Sweet 16 Update - March 17

Post by dan_s »

Despite a nice comeback on Friday, the Sweet 16 finished the week ending March 16 down 1.56%. The portfolio is down 7.82% YTD.

All of the Sweet 16 forecast models are now up-to-date and the profile for Cimarex Energy (XEC) is the only one we still need to update. The MBA Student Intern assigned to Cimarex has gone missing (i.e. Spring Break) and I have shifted most of my attention to the companies in our Small-Cap Growth Portfolio. I promise to get it updated this coming week.

If WTI averages $60/bbl and HH natural gas averages $2.75/mcf all of the Sweet 16 are going to have very good years in 2018. As a group they are trading at 6.1X by 2018 operating cash flow per share forecast for the group. Individual share prices range from 2.5X CFPS for GPOR to 9.5X CFPS for CXO. All of the companies that get the majority of their production from the Permian Basin trade above the CFPS midpoint. Wall Street is head-over-heals in love with the Permian and it shows in the share prices.

Companies with this much running room should be trading for 8X to 12X operating cash flow per share.

The "gassers" remain out of favor, but the outlook for gas and NGLs is quite good. See my post under The View From Houston tab.

All three of the "gassers" (AR, GPOR and RRC) are trading below book value. Any of you that know anything about GAAP accounting rules for upstream companies know that it should be impossible because upstream companies must "mark-to-market" their assets each quarter. Since they all have fresh 3rd party reserve reports to back them up, none of these companies should be trading below book value unless they are heading toward Chapter 11. AR, GPOR and RRC all have a very high percentage of their gas hedged at very good prices, especially AR.

Newfield Explorations (NFX) also trades at a very low multiple of CFPS because (a) the Wall Street Gang still perceives that NFX is a gasser and (b) their IR department does a crappy job of telling the company's story.
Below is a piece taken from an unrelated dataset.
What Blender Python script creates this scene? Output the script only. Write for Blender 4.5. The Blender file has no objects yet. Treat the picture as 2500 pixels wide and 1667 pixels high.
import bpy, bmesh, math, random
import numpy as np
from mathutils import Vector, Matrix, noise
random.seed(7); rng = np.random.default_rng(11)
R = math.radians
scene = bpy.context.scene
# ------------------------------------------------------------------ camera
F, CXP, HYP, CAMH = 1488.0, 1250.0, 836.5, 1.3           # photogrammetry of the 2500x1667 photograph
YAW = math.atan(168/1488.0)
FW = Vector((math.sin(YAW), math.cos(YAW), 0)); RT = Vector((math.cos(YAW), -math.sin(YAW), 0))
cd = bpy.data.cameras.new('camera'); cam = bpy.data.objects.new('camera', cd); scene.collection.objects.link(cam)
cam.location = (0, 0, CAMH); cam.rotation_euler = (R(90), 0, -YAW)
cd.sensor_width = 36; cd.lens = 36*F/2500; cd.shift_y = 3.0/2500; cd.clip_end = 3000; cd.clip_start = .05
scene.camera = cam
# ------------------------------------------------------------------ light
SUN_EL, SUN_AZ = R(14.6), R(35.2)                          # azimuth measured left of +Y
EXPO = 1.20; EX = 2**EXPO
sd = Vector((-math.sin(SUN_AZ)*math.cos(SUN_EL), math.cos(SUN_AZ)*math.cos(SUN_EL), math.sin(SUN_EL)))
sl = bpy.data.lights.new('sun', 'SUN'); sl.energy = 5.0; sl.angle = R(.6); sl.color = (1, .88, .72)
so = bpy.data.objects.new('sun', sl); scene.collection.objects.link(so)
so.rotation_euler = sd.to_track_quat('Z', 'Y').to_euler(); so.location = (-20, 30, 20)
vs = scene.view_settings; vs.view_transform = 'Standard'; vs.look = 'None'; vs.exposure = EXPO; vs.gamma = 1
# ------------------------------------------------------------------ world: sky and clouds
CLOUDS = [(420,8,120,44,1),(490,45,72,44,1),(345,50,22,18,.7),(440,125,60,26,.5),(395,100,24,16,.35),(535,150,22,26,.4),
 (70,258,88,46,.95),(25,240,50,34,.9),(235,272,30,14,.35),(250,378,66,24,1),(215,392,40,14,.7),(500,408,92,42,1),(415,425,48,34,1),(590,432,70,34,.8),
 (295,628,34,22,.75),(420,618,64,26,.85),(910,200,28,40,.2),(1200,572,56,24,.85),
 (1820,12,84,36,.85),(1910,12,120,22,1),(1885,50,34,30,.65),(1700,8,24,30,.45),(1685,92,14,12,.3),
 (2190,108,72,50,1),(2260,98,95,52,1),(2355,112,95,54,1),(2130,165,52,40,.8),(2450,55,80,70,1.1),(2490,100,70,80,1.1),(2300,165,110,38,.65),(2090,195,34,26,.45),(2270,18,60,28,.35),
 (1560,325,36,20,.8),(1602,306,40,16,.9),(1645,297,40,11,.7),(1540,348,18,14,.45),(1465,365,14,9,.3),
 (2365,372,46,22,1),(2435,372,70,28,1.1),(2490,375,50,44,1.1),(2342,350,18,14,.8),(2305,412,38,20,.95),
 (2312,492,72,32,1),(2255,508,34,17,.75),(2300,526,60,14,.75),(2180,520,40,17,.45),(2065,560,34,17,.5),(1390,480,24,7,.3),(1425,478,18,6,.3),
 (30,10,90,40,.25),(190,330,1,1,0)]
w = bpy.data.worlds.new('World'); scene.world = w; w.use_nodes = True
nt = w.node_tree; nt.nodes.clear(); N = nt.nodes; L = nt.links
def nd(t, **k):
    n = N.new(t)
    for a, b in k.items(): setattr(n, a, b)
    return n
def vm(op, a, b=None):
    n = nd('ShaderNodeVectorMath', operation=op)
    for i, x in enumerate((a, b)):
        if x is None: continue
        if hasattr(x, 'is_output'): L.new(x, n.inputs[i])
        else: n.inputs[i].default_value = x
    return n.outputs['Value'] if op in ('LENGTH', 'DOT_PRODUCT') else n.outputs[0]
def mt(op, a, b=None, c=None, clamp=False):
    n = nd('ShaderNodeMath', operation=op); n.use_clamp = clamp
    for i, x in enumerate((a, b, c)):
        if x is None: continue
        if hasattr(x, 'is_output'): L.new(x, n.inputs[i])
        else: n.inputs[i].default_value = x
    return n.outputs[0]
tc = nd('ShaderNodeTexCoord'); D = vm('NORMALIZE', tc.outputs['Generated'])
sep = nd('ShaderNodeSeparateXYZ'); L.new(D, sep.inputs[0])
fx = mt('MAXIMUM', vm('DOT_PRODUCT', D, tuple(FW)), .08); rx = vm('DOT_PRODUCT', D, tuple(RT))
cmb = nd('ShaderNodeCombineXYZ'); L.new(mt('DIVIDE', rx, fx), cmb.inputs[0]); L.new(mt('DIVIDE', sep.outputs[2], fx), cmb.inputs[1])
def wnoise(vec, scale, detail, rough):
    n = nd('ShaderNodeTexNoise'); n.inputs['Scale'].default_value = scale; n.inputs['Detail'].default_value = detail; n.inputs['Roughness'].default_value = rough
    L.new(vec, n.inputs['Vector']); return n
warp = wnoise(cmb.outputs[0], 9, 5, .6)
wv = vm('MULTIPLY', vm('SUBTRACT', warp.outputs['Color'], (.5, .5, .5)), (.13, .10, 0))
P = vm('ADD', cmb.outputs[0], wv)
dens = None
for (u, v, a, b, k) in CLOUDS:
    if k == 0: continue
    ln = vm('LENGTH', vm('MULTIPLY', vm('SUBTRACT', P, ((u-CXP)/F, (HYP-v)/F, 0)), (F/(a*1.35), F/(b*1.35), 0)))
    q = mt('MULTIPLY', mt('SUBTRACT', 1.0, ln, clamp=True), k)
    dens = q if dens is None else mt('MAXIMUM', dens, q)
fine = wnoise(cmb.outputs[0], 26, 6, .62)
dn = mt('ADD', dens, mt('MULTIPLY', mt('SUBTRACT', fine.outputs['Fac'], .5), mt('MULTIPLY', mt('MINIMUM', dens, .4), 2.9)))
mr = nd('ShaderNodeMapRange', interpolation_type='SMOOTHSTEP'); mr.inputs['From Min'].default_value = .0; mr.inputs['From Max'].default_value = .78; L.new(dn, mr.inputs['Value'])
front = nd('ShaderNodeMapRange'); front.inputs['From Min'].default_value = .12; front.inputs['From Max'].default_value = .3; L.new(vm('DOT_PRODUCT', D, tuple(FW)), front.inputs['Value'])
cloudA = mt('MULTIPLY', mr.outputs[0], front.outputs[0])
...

NFX gets over 80% of their revenues from liquids sales. Top line revenues should increase from $1.8 Billion in 2017 to $2.3 Billion in 2018. Operating cash flow this year should fund their entire capital program of $1.3 Billion. Operating cash flow in 2018 is forecast (by First Call) to be $6.33/share. A company with this much running room, funding all growth with operating cash flow, should be trading for AT LEAST 6X CFPS.

The main Sweet 16 spreadsheet will be updated and posted to the EPG website later today. It shows my valuation compared to First Call's price targets for each company.